L’insegnante di danza ha bisogno di vedersi riconosciuto il suo status di professionista proprio per questo, affinché da tutti venga considerato una professione che richiede specificità tecniche e conoscenze che dovrebbero essere attestate soprattutto sul campo e non per il solo conseguimento di un attestato, perché aver studiato nella migliore scuola del mondo non fa di te necessariamente una persona adatta all’insegnamento. Essere riconosciuti come professionisti, inoltre, creerebbe una classe separata dagli amatori, assicurando paghe adeguate per tutti, in relazione agli anni di esperienza, come accade per qualsiasi altra figura professionale. Il denaro è un’energia potente nell’assetto sociale attuale e chi non accede a questo tipo di energia è tagliato fuori dal sistema e da ogni opportunità.
Lo stato attuale delle cose sta solo creando rabbia e molta frustrazione tra i colleghi, generando divisione, giudizio, competitività e molte invidie, considerando anche che si tratta di un ambito di lavoro popolato da tante personalità caratterizzate da un piccolo ego molto sviluppato, che non tutti sanno di avere.
Dal mio canto, dopo tante battaglie, ho deciso di gettare la spugna e di dare energia solo alle cose che contano: il mio lavoro, i miei allievi e le collaborazioni in cui mi sento vista e apprezzata, in cui esiste un scambio nutriente per entrambi che non riguarda solo il mero lavoro ma il cuore e l’anima. Queste presenze negli ultimi anni si sono drammaticamente ridotte in numero, ma sono cresciute in qualità, e questo riporta in equilibrio le cose.

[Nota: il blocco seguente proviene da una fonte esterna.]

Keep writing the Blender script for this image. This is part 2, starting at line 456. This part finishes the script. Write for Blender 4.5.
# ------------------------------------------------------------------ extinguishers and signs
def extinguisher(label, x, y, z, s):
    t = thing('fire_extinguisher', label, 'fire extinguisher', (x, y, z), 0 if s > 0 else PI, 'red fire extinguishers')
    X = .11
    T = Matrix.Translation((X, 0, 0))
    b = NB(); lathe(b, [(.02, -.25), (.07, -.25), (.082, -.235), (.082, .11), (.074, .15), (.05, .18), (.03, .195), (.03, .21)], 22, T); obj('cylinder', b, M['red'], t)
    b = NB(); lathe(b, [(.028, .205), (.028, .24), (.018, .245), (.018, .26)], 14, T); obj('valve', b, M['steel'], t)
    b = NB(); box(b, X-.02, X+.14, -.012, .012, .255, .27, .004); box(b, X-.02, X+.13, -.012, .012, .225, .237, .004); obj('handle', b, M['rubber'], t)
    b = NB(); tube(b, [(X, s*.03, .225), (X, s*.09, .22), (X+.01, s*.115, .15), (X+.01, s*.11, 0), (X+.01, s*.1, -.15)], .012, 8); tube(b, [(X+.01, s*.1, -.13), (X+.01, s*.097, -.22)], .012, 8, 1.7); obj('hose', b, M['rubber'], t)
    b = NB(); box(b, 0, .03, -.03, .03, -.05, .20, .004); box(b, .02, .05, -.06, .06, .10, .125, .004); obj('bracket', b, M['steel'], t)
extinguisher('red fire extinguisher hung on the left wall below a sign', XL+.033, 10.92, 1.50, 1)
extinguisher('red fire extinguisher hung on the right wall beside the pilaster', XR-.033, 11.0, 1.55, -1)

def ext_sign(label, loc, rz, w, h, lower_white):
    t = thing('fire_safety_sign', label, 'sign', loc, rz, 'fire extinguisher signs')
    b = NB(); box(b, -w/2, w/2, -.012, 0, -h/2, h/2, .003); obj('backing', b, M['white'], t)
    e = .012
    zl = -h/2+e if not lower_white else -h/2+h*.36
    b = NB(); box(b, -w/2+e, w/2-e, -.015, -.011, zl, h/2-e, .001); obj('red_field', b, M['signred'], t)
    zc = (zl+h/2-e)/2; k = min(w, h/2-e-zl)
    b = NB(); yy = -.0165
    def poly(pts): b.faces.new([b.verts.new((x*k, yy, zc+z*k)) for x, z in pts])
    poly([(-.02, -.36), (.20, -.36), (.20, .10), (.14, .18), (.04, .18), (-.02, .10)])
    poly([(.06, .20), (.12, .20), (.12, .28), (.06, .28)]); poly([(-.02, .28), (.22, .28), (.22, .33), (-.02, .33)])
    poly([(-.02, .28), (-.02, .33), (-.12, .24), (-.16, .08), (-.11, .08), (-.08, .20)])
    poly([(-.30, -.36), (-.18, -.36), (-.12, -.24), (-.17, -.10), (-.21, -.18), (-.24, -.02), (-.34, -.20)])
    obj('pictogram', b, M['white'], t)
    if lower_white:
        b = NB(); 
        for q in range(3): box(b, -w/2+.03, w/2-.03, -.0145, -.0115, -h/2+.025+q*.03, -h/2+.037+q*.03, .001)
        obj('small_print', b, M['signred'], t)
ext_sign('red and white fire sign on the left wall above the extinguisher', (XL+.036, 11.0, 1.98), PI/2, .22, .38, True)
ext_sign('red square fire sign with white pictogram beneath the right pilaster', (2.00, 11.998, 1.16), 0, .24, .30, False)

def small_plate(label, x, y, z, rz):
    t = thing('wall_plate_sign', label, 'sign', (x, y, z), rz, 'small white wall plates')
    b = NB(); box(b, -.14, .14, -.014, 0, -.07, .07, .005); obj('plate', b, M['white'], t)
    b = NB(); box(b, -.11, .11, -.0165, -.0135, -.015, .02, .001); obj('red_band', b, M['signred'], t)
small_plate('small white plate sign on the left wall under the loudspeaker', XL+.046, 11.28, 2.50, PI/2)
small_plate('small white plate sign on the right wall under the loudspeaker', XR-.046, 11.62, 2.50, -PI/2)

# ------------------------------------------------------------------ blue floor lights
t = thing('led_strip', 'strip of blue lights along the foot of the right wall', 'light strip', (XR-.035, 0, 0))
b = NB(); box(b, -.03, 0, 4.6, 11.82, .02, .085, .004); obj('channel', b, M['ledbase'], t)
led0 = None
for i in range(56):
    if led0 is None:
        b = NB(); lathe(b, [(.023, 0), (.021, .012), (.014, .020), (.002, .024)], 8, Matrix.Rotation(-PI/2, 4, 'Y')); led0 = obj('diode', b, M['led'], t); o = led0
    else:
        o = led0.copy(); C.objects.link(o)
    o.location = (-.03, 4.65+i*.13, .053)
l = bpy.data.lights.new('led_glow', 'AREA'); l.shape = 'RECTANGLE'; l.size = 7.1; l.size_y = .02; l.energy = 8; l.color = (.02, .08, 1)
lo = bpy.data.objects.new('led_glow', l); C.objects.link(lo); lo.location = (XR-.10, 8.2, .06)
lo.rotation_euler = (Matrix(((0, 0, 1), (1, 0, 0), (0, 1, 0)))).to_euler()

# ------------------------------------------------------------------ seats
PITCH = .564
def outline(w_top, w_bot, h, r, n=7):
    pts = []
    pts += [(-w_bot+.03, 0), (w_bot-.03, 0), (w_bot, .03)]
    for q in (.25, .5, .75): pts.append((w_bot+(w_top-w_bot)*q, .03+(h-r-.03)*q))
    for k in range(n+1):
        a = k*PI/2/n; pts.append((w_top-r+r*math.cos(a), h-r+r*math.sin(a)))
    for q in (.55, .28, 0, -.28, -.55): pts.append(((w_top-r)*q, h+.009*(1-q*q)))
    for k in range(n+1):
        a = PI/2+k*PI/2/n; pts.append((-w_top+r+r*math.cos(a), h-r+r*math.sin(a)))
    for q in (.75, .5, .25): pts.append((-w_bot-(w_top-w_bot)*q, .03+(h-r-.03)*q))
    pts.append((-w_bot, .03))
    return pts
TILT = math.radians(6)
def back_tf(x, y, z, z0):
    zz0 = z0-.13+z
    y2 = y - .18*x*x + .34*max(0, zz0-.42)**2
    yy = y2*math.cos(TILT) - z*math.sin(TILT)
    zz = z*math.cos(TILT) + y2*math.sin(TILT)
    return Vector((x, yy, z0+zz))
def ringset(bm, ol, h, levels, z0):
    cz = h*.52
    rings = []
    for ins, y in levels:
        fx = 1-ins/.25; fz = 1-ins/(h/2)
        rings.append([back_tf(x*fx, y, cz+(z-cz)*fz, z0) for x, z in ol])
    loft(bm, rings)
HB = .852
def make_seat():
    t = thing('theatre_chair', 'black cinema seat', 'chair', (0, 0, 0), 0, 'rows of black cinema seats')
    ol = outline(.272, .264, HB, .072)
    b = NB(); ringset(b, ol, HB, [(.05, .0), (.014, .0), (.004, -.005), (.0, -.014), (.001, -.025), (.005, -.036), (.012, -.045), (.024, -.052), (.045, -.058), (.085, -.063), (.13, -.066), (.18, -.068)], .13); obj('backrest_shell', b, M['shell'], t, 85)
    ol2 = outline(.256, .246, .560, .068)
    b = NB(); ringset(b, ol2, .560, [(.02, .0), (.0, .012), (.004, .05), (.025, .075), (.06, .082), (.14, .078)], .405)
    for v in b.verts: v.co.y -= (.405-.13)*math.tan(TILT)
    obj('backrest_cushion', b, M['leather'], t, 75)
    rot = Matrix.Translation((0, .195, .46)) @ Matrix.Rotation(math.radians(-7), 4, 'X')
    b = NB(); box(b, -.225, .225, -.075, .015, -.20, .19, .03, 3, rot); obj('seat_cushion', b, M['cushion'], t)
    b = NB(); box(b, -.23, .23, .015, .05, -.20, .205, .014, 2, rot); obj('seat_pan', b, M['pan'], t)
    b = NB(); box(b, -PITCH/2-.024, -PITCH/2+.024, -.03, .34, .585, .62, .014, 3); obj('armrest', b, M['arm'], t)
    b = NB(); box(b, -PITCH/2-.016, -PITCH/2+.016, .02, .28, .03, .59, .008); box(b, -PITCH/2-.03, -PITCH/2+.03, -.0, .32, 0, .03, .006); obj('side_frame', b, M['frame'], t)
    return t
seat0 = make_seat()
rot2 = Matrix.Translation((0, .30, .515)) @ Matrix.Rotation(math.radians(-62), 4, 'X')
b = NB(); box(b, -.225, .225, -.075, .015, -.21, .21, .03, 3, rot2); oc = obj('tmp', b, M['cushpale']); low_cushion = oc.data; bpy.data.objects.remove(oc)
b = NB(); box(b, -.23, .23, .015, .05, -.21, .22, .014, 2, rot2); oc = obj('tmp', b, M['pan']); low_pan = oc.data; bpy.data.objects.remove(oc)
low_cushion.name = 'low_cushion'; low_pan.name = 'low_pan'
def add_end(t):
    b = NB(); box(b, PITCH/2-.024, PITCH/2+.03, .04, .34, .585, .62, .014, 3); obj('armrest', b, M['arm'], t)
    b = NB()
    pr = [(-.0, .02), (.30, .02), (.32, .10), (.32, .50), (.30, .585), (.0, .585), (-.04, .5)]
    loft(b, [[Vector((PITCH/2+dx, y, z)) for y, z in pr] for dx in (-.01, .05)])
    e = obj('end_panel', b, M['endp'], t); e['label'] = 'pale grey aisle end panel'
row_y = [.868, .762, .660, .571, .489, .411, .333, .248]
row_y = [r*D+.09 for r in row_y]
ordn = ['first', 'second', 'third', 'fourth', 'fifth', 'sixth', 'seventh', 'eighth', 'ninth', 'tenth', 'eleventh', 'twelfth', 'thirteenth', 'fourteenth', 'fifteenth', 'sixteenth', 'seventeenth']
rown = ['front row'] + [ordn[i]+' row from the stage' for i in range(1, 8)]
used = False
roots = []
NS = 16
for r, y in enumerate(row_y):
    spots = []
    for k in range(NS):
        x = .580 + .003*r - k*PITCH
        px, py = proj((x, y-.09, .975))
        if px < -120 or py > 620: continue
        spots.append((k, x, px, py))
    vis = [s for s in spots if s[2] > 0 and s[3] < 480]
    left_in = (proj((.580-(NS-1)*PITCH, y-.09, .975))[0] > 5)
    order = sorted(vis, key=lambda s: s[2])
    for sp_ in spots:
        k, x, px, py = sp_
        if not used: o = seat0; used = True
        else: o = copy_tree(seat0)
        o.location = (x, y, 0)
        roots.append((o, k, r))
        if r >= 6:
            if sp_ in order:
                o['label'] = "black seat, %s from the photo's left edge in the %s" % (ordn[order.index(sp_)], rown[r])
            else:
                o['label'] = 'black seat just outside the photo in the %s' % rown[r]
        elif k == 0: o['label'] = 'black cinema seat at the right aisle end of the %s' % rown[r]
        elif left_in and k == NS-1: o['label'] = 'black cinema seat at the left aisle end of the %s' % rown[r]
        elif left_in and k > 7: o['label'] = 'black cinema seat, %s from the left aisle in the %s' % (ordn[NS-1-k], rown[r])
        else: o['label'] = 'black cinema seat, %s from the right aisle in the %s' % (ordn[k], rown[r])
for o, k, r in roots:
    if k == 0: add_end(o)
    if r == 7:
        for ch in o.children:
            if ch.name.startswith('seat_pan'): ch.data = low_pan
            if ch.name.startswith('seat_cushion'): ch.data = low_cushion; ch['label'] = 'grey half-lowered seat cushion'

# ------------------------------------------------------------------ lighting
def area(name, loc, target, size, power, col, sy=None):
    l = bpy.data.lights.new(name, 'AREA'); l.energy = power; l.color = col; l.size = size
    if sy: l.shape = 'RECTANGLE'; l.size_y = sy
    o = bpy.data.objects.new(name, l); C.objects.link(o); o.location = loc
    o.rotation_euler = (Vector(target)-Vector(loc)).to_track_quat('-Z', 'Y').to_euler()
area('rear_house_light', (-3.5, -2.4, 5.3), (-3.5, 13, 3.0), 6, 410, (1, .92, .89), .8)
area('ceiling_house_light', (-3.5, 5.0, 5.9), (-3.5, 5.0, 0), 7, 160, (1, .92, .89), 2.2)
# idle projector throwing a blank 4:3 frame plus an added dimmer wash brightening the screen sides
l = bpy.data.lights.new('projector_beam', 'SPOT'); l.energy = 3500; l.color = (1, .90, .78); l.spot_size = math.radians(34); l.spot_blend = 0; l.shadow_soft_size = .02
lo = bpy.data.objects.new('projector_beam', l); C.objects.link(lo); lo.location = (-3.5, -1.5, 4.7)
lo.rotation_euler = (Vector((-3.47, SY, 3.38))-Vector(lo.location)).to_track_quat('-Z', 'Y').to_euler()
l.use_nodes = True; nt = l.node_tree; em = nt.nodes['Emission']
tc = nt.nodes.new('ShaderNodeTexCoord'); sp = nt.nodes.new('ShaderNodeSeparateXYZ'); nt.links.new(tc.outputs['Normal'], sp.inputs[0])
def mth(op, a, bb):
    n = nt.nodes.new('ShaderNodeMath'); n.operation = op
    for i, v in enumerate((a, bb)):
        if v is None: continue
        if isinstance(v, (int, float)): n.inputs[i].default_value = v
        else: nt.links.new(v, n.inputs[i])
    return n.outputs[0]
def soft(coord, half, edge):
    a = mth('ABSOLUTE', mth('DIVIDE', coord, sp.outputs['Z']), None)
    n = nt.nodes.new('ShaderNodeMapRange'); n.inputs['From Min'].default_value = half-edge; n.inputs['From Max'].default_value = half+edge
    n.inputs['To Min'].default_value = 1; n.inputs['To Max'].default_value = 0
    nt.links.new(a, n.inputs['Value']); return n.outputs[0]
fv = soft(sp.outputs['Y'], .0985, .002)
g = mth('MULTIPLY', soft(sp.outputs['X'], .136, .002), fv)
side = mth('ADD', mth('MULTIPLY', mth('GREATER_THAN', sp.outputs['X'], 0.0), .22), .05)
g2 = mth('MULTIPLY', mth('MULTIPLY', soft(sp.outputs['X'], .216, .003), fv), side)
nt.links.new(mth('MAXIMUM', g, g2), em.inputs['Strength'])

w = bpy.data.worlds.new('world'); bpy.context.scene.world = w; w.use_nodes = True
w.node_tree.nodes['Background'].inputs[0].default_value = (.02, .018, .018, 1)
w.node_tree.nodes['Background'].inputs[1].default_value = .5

Il resto lo lascio andare perché troppo tossico, risucchiava gran parte di quella energia necessaria per potermi guadagnare da vivere, con grande fatica a dire il vero, per questo ho deciso di defilarmi un po’ da questo mondo abrasivo della danza, che onestamente non credo senta troppo la mia mancanza.
L’unica finestra aperta rimane questa rubrica, tutto il resto è una storia segreta tra me e i miei studenti. Il futuro potrebbe rivelare sorprese e per questo considero la porta solo accostata e non chiusa, così anche il mio cuore, aperto verso ciò che solo chi vivrà vedrà.